Project Blog
Globes and Celestial Spheres
Following on our post about the medieval awareness of the round earth, this week we look at globes. Broadly speaking, there are two types of globes one can encounter in a museum, terrestrial (depicting the Earth), and celestial (depicting the sky, the stars, and constellations). It has been famously said that there are no terrestrial globes surviving from medieval Europe, and indeed it appears that the earliest (surviving) globe made in Europe dates from the end of the fifteenth century. The globe was made ca. 1492 by Martin Behaim (1459-1507) and is now kept in the collections of the Germanisches Nationalmuseum, Nuremberg. The museum’s online Object Catalogue contains a detailed description of the globe. The globe follows the medieval European mappaemundi tradition in its synchronic representation of geography and history. It depicts, for instance Noah’s Arc. As noted in the museum’s catalogue description, the depiction of the Garden of Eden, conventional for mappaemundi, is missing from the Globe. This can be interpreted as a reflection of the updated view of the world (it shows, for instance, Japan in the Far East, unknown to medieval geographers) and the slightly different role of the geographical depiction provided by the globe. Oxford University’s digital teaching platform Cabinet provides useful images and links to further information on the Behaim globe.

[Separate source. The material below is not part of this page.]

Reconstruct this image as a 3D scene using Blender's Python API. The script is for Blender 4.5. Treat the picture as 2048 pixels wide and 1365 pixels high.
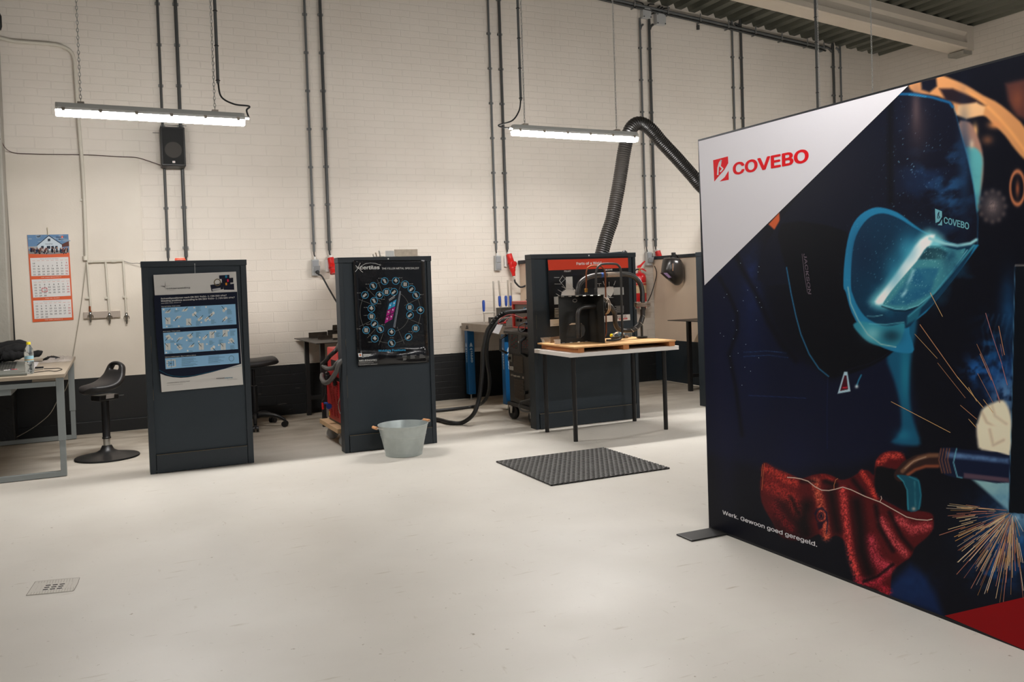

The making of celestial globes has a longer history in Europe, and some appear to have been constructed in Ancient Greece. A short history of celestial globe construction is presented in this video by the Museo Galileo. In a recent British Museum Curators’ Corner video, William Greenwood introduced a fascinating thirteenth-century example of a celestial sphere, which shows the constellations not as we would see them from the Earth, but as seen from the outside, as it were, if one were looking down at the Earth.